Together, they’re exploring direct-to-consumer channels, agritourism experiences, and even a line of limited-edition farm goods for chefs and retailers. “We’re not in the volume game,” says Zarnegin. “We’re in the value creation business — where taste, story and sustainability intersect.”

Restoring land, rebuilding value

At its core, One Tree Hill Farms is a land restoration project. The terrain Ovasapyan acquired had been logged, over-farmed and left in disrepair. But with regenerative techniques such as deep-rooted crop rotation, composting systems and carbon-retentive soil strategies, the farm is now a showcase for what’s possible when entrepreneurship meets environmental intelligence.

And it’s not just about sustainability. It’s about re-capitalizing distressed agricultural real estate through a model that prioritizes resilience over scale, and diversification over extraction.

Scaling the model: 300,000 trees and beyond

With initial success under his belt, Ovasapyan is planning a major expansion, aiming to plant 300,000 avocado trees and 300,000 coffee trees over the next decade across California’s underutilized coastal foothills.
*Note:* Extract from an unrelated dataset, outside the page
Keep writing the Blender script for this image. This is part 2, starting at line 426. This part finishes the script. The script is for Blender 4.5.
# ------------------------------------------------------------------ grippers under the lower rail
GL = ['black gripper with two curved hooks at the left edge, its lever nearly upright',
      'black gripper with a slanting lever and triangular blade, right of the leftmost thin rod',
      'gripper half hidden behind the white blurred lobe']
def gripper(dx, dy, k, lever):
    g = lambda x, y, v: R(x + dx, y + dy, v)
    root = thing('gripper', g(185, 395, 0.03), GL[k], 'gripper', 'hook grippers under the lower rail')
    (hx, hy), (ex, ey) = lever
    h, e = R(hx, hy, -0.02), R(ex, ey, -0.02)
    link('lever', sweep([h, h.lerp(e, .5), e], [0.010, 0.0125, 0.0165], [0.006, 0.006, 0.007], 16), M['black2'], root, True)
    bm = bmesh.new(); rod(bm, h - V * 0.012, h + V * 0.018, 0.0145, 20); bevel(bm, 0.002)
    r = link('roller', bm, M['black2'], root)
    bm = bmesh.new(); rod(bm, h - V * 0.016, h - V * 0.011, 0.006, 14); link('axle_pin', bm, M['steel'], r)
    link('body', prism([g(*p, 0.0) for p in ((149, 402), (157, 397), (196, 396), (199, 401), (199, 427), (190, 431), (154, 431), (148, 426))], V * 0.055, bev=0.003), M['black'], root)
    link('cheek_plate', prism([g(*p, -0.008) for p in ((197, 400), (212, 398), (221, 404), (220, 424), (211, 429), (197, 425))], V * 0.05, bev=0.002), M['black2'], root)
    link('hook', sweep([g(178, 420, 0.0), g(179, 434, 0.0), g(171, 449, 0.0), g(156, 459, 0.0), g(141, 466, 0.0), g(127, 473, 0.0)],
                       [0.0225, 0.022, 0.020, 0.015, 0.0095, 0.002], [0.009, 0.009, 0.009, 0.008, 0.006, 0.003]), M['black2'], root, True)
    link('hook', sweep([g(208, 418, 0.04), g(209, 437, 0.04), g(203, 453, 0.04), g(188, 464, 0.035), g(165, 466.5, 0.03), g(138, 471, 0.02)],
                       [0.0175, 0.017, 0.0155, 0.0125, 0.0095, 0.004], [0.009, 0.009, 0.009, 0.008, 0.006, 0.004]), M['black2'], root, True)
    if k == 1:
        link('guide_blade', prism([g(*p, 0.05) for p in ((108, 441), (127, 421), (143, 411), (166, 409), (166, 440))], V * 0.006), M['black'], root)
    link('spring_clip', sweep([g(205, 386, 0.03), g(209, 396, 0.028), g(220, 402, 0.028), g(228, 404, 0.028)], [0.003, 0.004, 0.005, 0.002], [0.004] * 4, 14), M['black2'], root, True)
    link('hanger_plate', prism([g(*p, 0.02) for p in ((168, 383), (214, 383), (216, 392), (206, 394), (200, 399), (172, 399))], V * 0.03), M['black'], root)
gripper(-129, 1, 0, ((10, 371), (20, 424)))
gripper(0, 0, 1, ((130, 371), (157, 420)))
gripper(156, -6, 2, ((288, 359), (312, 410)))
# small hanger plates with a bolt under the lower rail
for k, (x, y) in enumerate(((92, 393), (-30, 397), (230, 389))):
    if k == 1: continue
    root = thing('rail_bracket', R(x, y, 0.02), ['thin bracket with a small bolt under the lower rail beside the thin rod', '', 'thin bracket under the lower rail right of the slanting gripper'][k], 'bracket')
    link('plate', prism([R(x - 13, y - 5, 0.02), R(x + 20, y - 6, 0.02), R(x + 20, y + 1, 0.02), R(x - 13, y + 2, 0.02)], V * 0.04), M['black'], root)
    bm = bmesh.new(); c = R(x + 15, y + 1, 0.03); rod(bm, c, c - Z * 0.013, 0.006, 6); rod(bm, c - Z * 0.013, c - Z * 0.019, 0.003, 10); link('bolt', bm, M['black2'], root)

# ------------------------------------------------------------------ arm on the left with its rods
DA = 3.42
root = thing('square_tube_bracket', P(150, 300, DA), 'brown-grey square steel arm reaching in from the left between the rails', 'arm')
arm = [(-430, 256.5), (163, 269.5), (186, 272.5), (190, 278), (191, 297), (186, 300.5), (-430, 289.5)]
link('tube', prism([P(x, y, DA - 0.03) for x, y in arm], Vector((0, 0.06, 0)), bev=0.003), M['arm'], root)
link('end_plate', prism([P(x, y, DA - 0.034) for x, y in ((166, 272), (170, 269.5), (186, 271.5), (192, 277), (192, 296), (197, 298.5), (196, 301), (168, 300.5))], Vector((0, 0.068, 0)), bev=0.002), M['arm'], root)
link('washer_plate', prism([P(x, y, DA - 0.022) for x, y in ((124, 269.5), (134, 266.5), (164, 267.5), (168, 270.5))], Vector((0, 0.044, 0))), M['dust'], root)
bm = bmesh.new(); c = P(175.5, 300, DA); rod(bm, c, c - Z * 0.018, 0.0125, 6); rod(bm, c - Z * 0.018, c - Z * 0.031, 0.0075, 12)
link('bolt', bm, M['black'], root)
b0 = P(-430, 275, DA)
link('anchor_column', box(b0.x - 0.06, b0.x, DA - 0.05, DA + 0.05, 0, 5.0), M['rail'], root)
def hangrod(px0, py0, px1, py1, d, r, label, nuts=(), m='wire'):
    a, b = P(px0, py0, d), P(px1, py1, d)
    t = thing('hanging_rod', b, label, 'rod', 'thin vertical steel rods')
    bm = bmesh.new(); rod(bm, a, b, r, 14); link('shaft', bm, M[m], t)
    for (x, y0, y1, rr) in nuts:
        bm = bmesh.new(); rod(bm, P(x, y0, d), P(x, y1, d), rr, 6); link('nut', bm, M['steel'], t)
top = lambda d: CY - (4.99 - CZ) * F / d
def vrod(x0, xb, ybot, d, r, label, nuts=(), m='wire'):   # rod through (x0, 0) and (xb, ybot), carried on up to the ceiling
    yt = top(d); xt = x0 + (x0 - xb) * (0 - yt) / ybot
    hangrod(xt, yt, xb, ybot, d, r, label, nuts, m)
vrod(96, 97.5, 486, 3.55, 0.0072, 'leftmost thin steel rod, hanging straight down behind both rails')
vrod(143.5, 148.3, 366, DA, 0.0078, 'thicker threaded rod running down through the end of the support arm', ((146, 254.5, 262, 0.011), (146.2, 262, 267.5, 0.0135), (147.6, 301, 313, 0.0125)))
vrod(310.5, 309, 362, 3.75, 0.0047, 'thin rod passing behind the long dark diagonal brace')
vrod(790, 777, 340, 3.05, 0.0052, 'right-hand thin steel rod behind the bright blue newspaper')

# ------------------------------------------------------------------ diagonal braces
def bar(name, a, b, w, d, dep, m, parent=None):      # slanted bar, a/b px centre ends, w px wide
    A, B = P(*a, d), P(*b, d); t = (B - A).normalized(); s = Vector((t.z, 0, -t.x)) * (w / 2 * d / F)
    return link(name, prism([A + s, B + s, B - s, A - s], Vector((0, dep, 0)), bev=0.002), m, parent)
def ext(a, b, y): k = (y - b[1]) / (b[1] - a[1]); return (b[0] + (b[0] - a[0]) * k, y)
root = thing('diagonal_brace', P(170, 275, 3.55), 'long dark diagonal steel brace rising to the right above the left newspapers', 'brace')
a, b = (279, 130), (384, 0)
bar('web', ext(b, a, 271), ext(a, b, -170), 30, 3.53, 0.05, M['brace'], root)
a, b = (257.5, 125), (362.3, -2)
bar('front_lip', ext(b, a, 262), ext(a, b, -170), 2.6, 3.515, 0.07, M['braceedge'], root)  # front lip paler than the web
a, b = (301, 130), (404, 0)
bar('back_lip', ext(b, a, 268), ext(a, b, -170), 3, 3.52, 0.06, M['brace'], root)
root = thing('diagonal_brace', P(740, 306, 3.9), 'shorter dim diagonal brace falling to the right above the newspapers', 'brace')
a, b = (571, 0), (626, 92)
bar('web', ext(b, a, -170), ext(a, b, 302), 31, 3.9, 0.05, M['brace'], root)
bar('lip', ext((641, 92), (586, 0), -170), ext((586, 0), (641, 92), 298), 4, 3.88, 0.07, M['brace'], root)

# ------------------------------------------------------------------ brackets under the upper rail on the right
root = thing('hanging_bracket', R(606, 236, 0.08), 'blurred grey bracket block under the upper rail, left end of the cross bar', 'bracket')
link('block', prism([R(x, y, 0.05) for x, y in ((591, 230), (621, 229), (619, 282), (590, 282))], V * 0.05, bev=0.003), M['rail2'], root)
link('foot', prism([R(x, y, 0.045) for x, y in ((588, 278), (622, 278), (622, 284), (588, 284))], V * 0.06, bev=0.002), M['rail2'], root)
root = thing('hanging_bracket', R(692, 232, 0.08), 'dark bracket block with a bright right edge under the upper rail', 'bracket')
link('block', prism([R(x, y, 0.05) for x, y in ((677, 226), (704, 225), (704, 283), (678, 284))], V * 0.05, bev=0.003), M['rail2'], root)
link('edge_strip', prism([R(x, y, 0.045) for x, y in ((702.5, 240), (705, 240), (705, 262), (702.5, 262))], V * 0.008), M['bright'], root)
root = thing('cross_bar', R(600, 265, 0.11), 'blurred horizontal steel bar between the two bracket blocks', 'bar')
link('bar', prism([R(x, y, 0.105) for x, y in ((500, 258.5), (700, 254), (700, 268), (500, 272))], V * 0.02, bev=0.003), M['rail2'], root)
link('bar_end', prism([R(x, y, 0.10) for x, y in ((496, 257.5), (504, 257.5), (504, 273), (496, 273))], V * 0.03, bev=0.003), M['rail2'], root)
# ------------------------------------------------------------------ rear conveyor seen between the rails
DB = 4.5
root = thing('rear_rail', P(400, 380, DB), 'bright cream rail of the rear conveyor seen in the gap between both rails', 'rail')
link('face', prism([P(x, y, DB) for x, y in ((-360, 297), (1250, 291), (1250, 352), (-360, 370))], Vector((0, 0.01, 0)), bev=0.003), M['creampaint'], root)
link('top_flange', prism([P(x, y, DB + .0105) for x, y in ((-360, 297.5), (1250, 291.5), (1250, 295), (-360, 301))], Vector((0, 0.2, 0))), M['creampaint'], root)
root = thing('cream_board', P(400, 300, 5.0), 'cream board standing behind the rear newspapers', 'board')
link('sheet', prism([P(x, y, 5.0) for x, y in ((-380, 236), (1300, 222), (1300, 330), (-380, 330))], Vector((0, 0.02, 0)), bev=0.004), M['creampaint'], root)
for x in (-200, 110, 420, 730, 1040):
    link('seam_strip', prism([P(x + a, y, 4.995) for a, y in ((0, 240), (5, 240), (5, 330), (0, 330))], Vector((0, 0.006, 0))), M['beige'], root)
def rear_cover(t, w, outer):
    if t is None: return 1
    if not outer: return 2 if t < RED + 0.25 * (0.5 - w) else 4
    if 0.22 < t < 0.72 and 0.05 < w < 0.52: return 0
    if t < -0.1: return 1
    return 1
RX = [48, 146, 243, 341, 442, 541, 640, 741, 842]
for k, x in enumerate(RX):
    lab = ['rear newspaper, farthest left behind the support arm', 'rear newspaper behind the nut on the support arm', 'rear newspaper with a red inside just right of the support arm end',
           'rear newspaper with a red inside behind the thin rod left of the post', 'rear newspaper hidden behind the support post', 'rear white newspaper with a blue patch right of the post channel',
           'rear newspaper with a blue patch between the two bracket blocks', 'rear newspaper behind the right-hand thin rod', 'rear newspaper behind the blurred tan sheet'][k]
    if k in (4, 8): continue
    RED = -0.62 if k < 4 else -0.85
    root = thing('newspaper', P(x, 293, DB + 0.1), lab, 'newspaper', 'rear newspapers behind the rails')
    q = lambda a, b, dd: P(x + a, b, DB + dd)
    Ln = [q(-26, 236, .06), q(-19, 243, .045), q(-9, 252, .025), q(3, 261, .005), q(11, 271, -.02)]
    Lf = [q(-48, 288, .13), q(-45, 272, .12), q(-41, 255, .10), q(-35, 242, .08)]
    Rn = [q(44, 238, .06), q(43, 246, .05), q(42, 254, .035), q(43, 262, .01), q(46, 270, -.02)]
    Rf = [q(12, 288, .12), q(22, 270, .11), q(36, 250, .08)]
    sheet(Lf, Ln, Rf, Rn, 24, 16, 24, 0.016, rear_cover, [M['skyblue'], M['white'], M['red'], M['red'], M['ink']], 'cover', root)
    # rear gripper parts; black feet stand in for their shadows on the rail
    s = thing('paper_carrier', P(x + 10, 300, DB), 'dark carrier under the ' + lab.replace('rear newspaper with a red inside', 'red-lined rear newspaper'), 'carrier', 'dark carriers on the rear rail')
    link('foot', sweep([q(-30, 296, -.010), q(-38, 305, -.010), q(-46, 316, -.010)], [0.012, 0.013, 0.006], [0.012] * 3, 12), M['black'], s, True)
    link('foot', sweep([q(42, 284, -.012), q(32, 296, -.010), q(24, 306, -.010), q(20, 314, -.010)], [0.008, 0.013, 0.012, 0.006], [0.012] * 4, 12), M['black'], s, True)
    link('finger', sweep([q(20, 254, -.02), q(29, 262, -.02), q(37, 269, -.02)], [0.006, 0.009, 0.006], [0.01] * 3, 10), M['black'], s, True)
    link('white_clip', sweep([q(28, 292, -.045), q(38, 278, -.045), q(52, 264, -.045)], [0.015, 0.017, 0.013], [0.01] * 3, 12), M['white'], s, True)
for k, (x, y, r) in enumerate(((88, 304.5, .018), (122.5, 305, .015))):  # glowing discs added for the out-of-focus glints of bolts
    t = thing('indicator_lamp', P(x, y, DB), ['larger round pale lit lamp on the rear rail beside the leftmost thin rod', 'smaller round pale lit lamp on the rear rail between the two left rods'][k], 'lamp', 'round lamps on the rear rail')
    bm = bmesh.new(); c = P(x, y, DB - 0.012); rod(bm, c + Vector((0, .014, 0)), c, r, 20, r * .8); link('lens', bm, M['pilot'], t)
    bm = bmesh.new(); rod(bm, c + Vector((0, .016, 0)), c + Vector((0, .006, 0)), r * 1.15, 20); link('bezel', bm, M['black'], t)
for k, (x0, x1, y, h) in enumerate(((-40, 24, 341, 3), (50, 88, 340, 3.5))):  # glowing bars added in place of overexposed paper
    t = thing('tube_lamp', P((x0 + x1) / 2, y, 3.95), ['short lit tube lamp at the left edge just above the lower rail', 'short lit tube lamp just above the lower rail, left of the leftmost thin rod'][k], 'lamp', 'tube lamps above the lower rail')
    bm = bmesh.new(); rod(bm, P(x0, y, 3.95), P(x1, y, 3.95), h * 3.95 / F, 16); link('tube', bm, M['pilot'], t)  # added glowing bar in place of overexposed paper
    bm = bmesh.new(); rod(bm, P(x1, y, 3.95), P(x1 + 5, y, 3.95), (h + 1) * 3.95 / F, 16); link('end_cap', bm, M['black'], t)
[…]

He’s currently scouting additional properties and building a partner network for off-site roasting, bottling and distribution.

His goal isn’t to become the next big industrial grower but to replicate the One Tree Hill model in other microclimates, leveraging technology, modular farm systems and strong design to create a franchiseable blueprint for regenerative farming.

Entrepreneurship in agriculture: A new generation emerges

For Ovasapyan, the future of farming doesn’t belong to large corporations or nostalgic homesteaders; it belongs to agile, informed operators who think like founders.

“Land is only one part of the equation,” he explains. “You also need a brand, a supply chain and the ability to adapt fast. Farming is hard, but it doesn’t have to be dumb.”

With One Tree Hill Farms, Ovasapyan hopes to show what’s possible when you combine venture-style strategy with ecological thinking — and prove that even in a drought-stricken, overregulated state like California, there’s still a future in the soil.